Since Mexico’s mining group Industrias Peoles (IPOAF-O, PENOLES-m) spun off its silver and gold assets creating Fresnillo (FNLPF-O, FRES-l), the new company has generated some buzz.
It was the first Mexican listing ever on the London Stock Exchange. And as the world’s largest
silver producer and Mexico’s second-largest gold producer, and in the lowest quartile of the cost curve for both silver and gold, the company has become the darling of equity research analysts at Citigroup Global Markets.
Citigroup holds a buy on the stock and anticipates that over the next year it will move up to about 5.10 (US$9.39) per share. At presstime, Fresnillo traded at about 3.20 (US$5.70) per share.
Named after its largest mine in the Zacatecas region of central Mexico, Fresnillo raked in pretax profits in 2007 of US$161 million on sales of US$647.9 million. (It produced about 34.4 million oz. silver and 280,000 oz. gold).
Management claims the company will double its silver-equivalent production over the next decade with the help of another underground mine adjacent to its existing Fresnillo mine — to be christened Fresnillo II.
Fresnillo II is about 9 km southwest of Fresnillo I and is expected to be about the same size as its counterpart. The company expects to develop the deposit here into a world-class producing mine by 2011, with a 15-year mine life. Production is expected to reach 5,000 tonnes per day by 2017, ramping up to 30 million silver-equivalent oz. per year.
Capital costs for Fresnillo II have been roughly estimated at about US$400 million, and a prefeasibility study is expected to be completed in the first quarter of next year.
Development underway includes land acquisition, environmental studies, permitting, engineering studies and underground access. In the last three years, the company has purchased 18 sq. km of land to build the new mine. Now Fresnillo is in the process of obtaining permits to build a high-tension power line to the site.
The Fresnillo district has been picked over since the 1550s and by Peoles since 1961. At Fresnillo I, the San Carlos vein, the mine’s main source of current silver pro- duction, was discovered in 1997.
Proven and probable reserves at Fresnillo I total 26.4 million tonnes grading 455.1 grams silver per tonne (386.7 million contained ouces silver) and grading 0.61 gram per tonne gold (500,000 contained ounces gold).
In addition to Fresnillo I and the planned mine at Fresnillo II, the Mexico City-headquartered company owns two producing gold mines.
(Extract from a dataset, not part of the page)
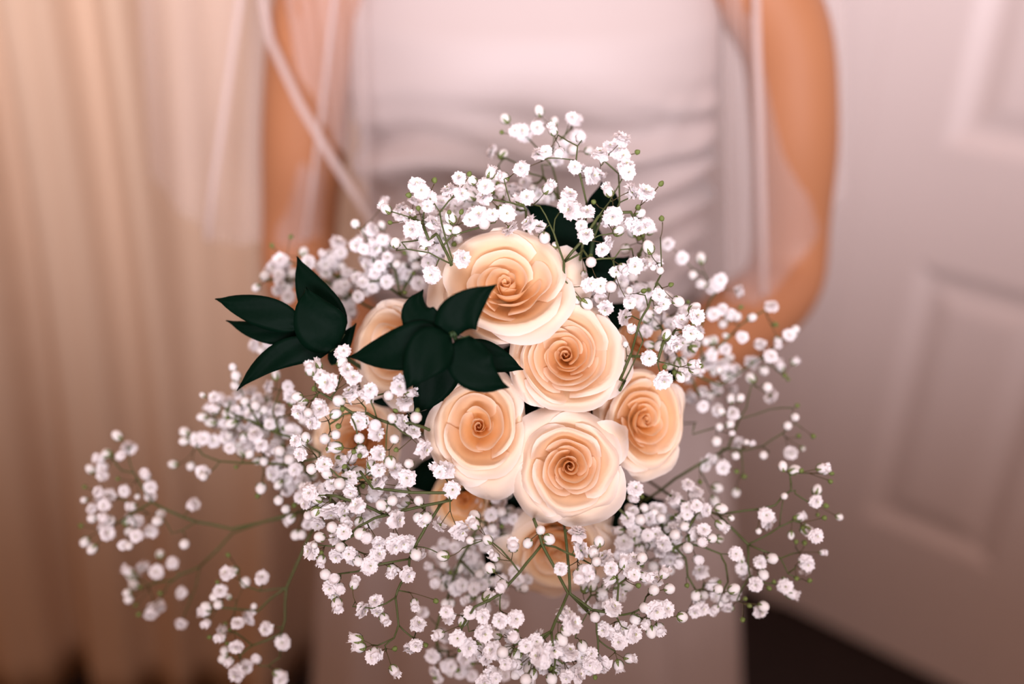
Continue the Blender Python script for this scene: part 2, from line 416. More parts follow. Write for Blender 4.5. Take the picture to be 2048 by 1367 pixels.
ROSES = [
 ('largest cream rose at the top of the bouquet, a dark leaf across its lower left', 1010, 556, 136, .560, (-.04, .36), .4, 11, 20, 1.0, 1.08, 0, 0, .56, [(8, 1.12, 36, .30), (172, 1.10, 38, .1), (95, 1.05, 60, .1)]),
 ('round open cream rose in the middle, below and to the right of the topmost rose', 1130, 706, 113, .562, (-.08, .16), 1.7, 22, 24, .9, 1.0, 0, 0, .66, [(-18, 1.14, 42, .2), (205, 1.0, 34, .1), (70, 1.04, 50, .2)]),
 ('cream rose with a deep cupped centre just under the dark green leaves', 956, 850, 110, .562, (-.03, .18), 2.9, 33, 17, .95, .92, 0, .02, .55, [(-72, 1.20, 52, .35), (200, 1.06, 58, .1), (60, 1.04, 50, .1)]),
 ('lowest of the sharp cream roses, with a tight spiral heart and wide lower petal', 1141, 935, 116, .558, (0, .03), .9, 44, 20, 1.1, 1.0, 0, 0, .50, [(218, 1.10, 48, .15), (-62, 1.06, 62, .1), (28, 1.12, 30, .5), (120, 1.02, 50, .1)]),
 ('soft peach rose turned aside on the right edge of the rose cluster', 1298, 838, 102, .590, (.24, .12), 5.1, 55, 20, .8, .88, .6, .06, .62, [(-80, 1.10, 55, .2), (-5, 1.08, 50, .15), (150, 1.04, 50, .1)]),
 ('cream rose half hidden behind the dark green leaves on the left', 772, 692, 108, .592, (-.40, .12), 3.3, 66, 18, 1.0, .9, .3, 0, .5, [(190, 1.12, 60, .1), (-65, 1.12, 55, .2)]),
 ('peach rose blurred behind white sprigs on the left of the bouquet', 706, 884, 98, .628, (-.12, .05), 4.0, 77, 20, 1.0, 1.0, 0, .12, .55),
 ('small shaded orange-cream rose under the cupped rose', 922, 1002, 74, .624, (-.18, -.12), .2, 88, 18, .9, 1.0, 0, .22, .55),
 ('drooping cream rose at the bottom behind crossing green stems', 1116, 1112, 108, .622, (.05, -.40), 2.2, 99, 20, 1.2, 1.06, 0, .08, .5, [(-115, 1.18, 40, .2), (-62, 1.2, 42, .15), (-165, 1.1, 40, .1), (-12, 1.15, 45, .1)]),
 ('faint cream rose behind the white sprigs to the right of the middle rose', 1292, 668, 72, .640, (.2, .25), 1.1, 111, 18, .9, 1.0, 0, .06, .55),
]
for a in ROSES: rose(*a)
# ---------------------------------------------------------------- dark glossy leaves
def leaf_mesh(parent, base, mid, tip, hw, d, bow=.006, fold=.35, root=None, stem_r=.0009):
    """base, mid, tip: pixel triples (x, y, depth offset)"""
    a, c = at(base[0], base[1], d+base[2]), at(tip[0], tip[1], d+tip[2])
    m = at(mid[0], mid[1], d+mid[2]); b = m*2-(a+c)*.5
    n = 15; ctr = bez(a, b, c, n); W = hw*d/FPX
    V = []; A = []
    for i, p in enumerate(ctr):
        t = i/(n-1); tg = (ctr[min(i+1, n-1)]-ctr[max(i-1, 0)]).normalized()
        side = tg.cross(TOCAM).normalized(); nrm = side.cross(tg).normalized()
        if nrm.dot(TOCAM) < 0: nrm = -nrm
        wd = W*(math.sin(PI*min(1, t**.72*1.0))**.80)*(1-.12*t) if 0 < t < 1 else .0002
        if t > .80: wd = W*.52*((1-t)/.20)**1.25+.0001
        for j in range(-4, 5):
            q = j/4
            V.append(p+side*wd*q+nrm*(bow*(1-q*q)*.10+fold*wd*(abs(q)**1.2)*.30-.25*wd*(1-abs(q))**3*0+.0006*math.sin(t*9+q*4)))
    F = grid(9, n)
    o = mesh_obj('leaf', V, F, M['leaf'], parent)
    o.matrix_parent_inverse = Matrix.Translation(-parent.location)
    so = o.modifiers.new('thickness', 'SOLIDIFY'); so.thickness = .0004
    rib = [p+TOCAM*.0002 for p in ctr[:13]]
    V, F = tube(rib, [.0007*(1-i/14) for i in range(13)], 5); r = mesh_obj('midrib', V, F, M['leaf'], o)
    r.matrix_parent_inverse = Matrix.Translation(-parent.location)
    return a
def spray(label, node, d, leaves, chainpts):
    t = thing('leaf_spray', label, 'leaves', at(node[0], node[1], d), 'dark green leaf sprays in the bouquet')
    V = []; F = []
    main = [at(x, y, d+z) for x, y, z in chainpts]
    full = main+[main[-1].lerp(BIND, .5)+Vector((0, 0, -.01)), BIND, BIND+(BIND-at(1080, 830, .57)).normalized()*.12]
    tube(full, .0013, 7, V, F)
    for lf in leaves:
        a = leaf_mesh(t, *lf)
        k = min(main, key=lambda p: (p-a).length)
        if (k-a).length > .001: tube([k, k.lerp(a, .5)+TOCAM*.0015, a], .0008, 5, V, F)
    s = mesh_obj('stem', V, F, M['vein'], t); s.matrix_parent_inverse = Matrix.Translation(-t.location)
D = .528
spray('spray of broad dark green leaves lying over the top rose and the cupped rose', (905, 668), D, [
 ((897, 666, .004), (836, 632, .006), (846, 579, .010), 39, D), ((914, 672, .002), (922, 626, -.002), (993, 568, -.002), 46, D),
 ((896, 668, .004), (806, 697, .004), (697, 714, .012), 50, D), ((902, 674, 0), (850, 715, -.006), (813, 780, -.004), 50, D-.002),
 ((940, 672, .002), (950, 738, -.002), (1018, 774, .002), 50, D), ((897, 690, .016), (868, 760, .018), (828, 828, .022), 50, D+.008),
 ((925, 690, .014), (985, 716, .016), (1046, 738, .020), 32, D+.008)],
 [(905, 662, 0), (912, 680, .006), (918, 700, .02), (925, 720, .06)])
D = .575
spray('spray of long dark green leaves reaching out on the far left of the bouquet', (676, 680), D, [
 ((688, 668, .006), (634, 600, .006), (594, 513, .010), 42, D), ((678, 690, 0), (634, 640, -.006), (612, 574, -.004), 54, D-.006),
 ((604, 650, .004), (515, 620, .002), (431, 598, .004), 34, D), ((606, 668, .008), (530, 664, .008), (453, 641, .012), 24, D+.004),
 ((660, 702, .002), (562, 710, 0), (475, 780, .006), 30, D), ((662, 728, .012), (684, 690, .01), (712, 646, .012), 20, D+.006)],
 [(600, 655, .004), (650, 680, .002), (676, 690, .004), (700, 720, .02), (760, 760, .05)])
D = .605
spray('dark green leaves standing up behind the right of the topmost rose', (1160, 540), D, [
 ((1192, 445, .0), (1208, 402, .0), (1202, 364, .004), 34, D), ((1160, 535, .0), (1112, 455, .0), (1050, 412, .006), 42, D),
 ((1176, 560, .004), (1172, 500, .004), (1192, 438, .006), 54, D), ((1168, 560, .0), (1214, 546, -.002), (1258, 512, .0), 36, D),
 ((1150, 588, -.02), (1128, 608, -.022), (1104, 630, -.024), 14, D)],
 [(1190, 450, 0), (1180, 520, .002), (1165, 570, .004), (1150, 640, .02)])

D = .600
spray('deep shaded leaves tucked behind the roses in the middle of the bouquet', (1040, 790), D, [
 ((1000, 700, .03), (1040, 760, .02), (1060, 850, .02), 60, D), ((930, 740, .03), (880, 790, .02), (800, 860, .03), 60, D),
 ((1050, 880, .03), (1030, 960, .03), (1000, 1050, .035), 60, D+.01), ((1180, 830, .03), (1230, 800, .03), (1260, 720, .03), 50, D),
 ((1150, 960, .03), (1230, 1010, .03), (1330, 1000, .04), 60, D+.01), ((820, 760, .03), (770, 780, .03), (710, 770, .03), 40, D),
 ((950, 960, .03), (880, 950, .03), (800, 970, .04), 50, D+.01), ((980, 1060, .045), (1000, 1120, .045), (960, 1190, .05), 40, D+.02),
 ((1150, 640, .03), (1210, 640, .03), (1270, 600, .035), 40, D), ((1350, 760, .03), (1352, 735, .03), (1340, 700, .03), 20, D)],
 [(900, 760, .03), (1000, 780, .03), (1060, 830, .04), (1070, 850, .08)])
# ---------------------------------------------------------------- white filler flowers
def open_mesh(seed):
    """ruffled double blossom about 11 mm across, axis +z"""
    rnd = random.Random(seed); V = []; F = []; mi = []
    R = .0046
    for n, el, ln, wd, z0 in [(10, 2, 1.0, .36, 0), (10, 26, .96, .36, .05), (9, 48, .84, .34, .10), (7, 66, .66, .30, .14), (5, 82, .46, .26, .18)]:
        o0 = rnd.uniform(0, 6)
        for k in range(n):
            an = o0+k*2*PI/n+rnd.uniform(-.2, .2); e = math.radians(el+rnd.uniform(-17, 17)); L = R*ln*rnd.uniform(.86, 1.1); w_ = R*wd*rnd.uniform(.95, 1.25)
            ca, sa = math.cos(an), math.sin(an); off = len(V); tw = rnd.uniform(-.35, .35)
            for j in range(4):
                v = j/3; wv = w_*(.25, .80, 1.12, .80)[j]
                for i in (-1, 0, 1):
                    vv = v-(.10 if (i == 0 and j == 3) else 0)
                    ee = e-.5*vv*vv+.0
                    r = .08*R+L*vv*math.cos(ee); z = z0*R+L*vv*math.sin(ee)+w_*(.30*abs(i)*v-tw*i*v)+rnd.uniform(-.09, .09)*R*v
                    V.append(Vector((r*ca-i*wv*sa, r*sa+i*wv*ca, z)))
            for f in grid(3, 4, off): F.append(f); mi.append(0)
    off = len(V)
    for k in range(5):
        an = k*2*PI/5; p = Vector((.09*R*math.cos(an), .09*R*math.sin(an), .52*R))
        for q in [(0, 0, .10), (.06, 0, 0), (-.04, .05, 0), (-.04, -.05, 0)]: V.append(p+Vector(q)*R)
        b = off+k*4; F += [(b, b+1, b+2), (b, b+2, b+3), (b, b+3, b+1)]; mi += [1]*3
    me = bpy.data.meshes.new('blossom'); me.from_pydata([tuple(v) for v in V], [], F)
    me.materials.append(M['white']); me.materials.append(M['heart'])
    me.polygons.foreach_set('material_index', mi); me.polygons.foreach_set('use_smooth', [True]*len(F)); me.update()
    return me
def revolve(prof, n, wob=0, seed=0):
    rnd = random.Random(seed); V = []; F = []
    for z, r in prof:
        for k in range(n):
            a = 2*PI*k/n; rr = r*(1+wob*math.cos(a*5+z*500)); V.append(Vector((rr*math.cos(a), rr*math.sin(a), z)))
    for j in range(len(prof)-1):
        for k in range(n): F.append((j*n+k, j*n+(k+1) % n, (j+1)*n+(k+1) % n, (j+1)*n+k))
    F.append(tuple((len(prof)-1)*n+k for k in range(n)))
    return V, F
def bud_mesh(seed, tuft):
    R = .0034
    prof = [(-.2*R, .35*R), (.1*R, .78*R), (.5*R, .98*R), (1.0*R, 1.0*R), (1.45*R, .82*R), (1.8*R, .5*R), (1.95*R, .2*R)]
    V, F = revolve(prof, 10, .05, seed)
    if tuft:
        rnd = random.Random(seed)
        for k in range(7):
            an = k*2*PI/7+rnd.uniform(-.3, .3); off = len(V); L = R*rnd.uniform(.8, 1.2)
            for j in range(3):
                for i in (-1, 0, 1):
                    v = j/2; r = R*(.55+.45*v); z = R*1.2+L*v*.95
                    V.append(Vector((r*math.cos(an)-i*.35*R*math.sin(an), r*math.sin(an)+i*.35*R*math.cos(an), z-.15*R*abs(i)*(1-v)-(.2*R if (i == 0 and j == 2) else 0))))
            F += grid(3, 3, off)
    me = bpy.data.meshes.new('bud'); me.from_pydata([tuple(v) for v in V], [], F); me.materials.append(M['bud' if not tuft else 'white'])
    me.polygons.foreach_set('use_smooth', [True]*len(F)); me.update(); return me
def calyx_mesh(R, wide):
    V, F = revolve([(-.45*R, .10*R), (-.32*R, .40*R), (-.05*R, .62*R)], 8)
    for k in range(5):
        an = k*2*PI/5; off = len(V)
        for z, r, h in [(-.2, .60, .30), (.35, 1.0+.05*wide, .28), (.85, 1.07+.25*wide, .15), (1.15, 1.02+.35*wide, .02)]:
            for i in (-1, 0, 1):
                V.append(Vector((r*R*math.cos(an)-i*h*R*math.sin(an), r*R*math.sin(an)+i*h*R*math.cos(an), z*R)))
        F += grid(3, 4, off)
    me = bpy.data.meshes.new('calyx'); me.from_pydata([tuple(v) for v in V], [], F); me.materials.append(M['calyx'])
    me.polygons.foreach_set('use_smooth', [True]*len(F)); me.update(); return me
def green_mesh():
    R = .0017
    V, F = revolve([(-.6*R, .25*R), (-.2*R, .8*R), (.4*R, 1.0*R), (1.0*R, .8*R), (1.5*R, .3*R)], 8, .12)
    me = bpy.data.meshes.new('green_bud'); me.from_pydata([tuple(v) for v in V], [], F); me.materials.append(M['calyx'])
    me.polygons.foreach_set('use_smooth', [True]*len(F)); me.update(); return me
OPEN = [open_mesh(s) for s in range(6)]; BUD = [bud_mesh(s, 0) for s in range(2)]; TUFT = [bud_mesh(7+s, 1) for s in range(2)]
CAL_O = calyx_mesh(.0017, .5); CAL_B = calyx_mesh(.0033, 0); GRN = green_mesh()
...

It has a 100% stake in the Cienega mine, 325 km from Durango in the northwestern corner of Durango state, and a 56% stake in Herradura, in northern Sonora. (Newmont Mining [NMC-T, NEM-n] holds the remaining 44% stake.)
Proven and probable reserves at Cienaga are 7.5 million tonnes grading 86 grams silver (20.8 million oz. silver) and 5.52 grams gold (1.3 million oz. gold). At Herradura, proven and probable reserves total 65.3 million tonnes grading 0.5 gram silver (1.1 million oz.) and 0.88 gram gold (3.7 million oz.).
In terms of additional development, Fresnillo holds 13,000 sq. km of mining concessions and its Soledad and Dipolos development project, 9 km northwest of the Herradura mine, looks promising. Mineralization there is located along the same strike of the Mojave- Sonora mega-shear zone as Herradura. The company expects annual production to fall in the range of 3.5 to 5 million tonnes, producing a peak rate of about 100,000 attributable oz. gold by 2010.
As with Herradura, Fresnillo has a 56% stake in Soledad and Dipolos and Newmont owns 44%. Development drilling is underway to outline the limits of the mineralization so that it can site the leach pads, dump site and plant facility. At the same time, metallurgical studies, engineering designs, baseline environmental studies and preliminary construction plans are also under development.
Citigroup likes Fresnillo’s high-quality, low-cost operations and its strong volume growth through brownfield acquisitions and development of its Fresnillo II operation.
“Exploration has been a key driver for group valuation, as it was responsible for the discovery of the Fresnillo II and Soledad and Dipolos projects, which should be major contributors to group production growth,” the Citigroup report states. “Exploration success is the key near-term driver.”
While Citigroup notes that Fresnillo has limited volume growth this year and next, brownfield expansions at Cienaga and Herradura and the startup of Fresnillo II should deliver substantial volume gains from 2010 onwards.
The investment bank expects these will increase silver-equivalent production by 60% between 2007 and 2012. “We expect silver production to increase from 34.4 million oz. in 2007 to about 56 million oz. by 2012,” it says.
Citigroup also asserts that Fresnillo should deliver significant earnings growth over the next three years, driven by a combination of volume and a “positive pricing environment for gold and silver.”
Total revenue in the first half of the year climbed to US$424.21 million from US$311.62 million, a 36.1% rise. Attributable profits jumped 56.4% during the same period, to US$140.97 million in the first half of 2008 from US$90.11 million in the first half of 2007.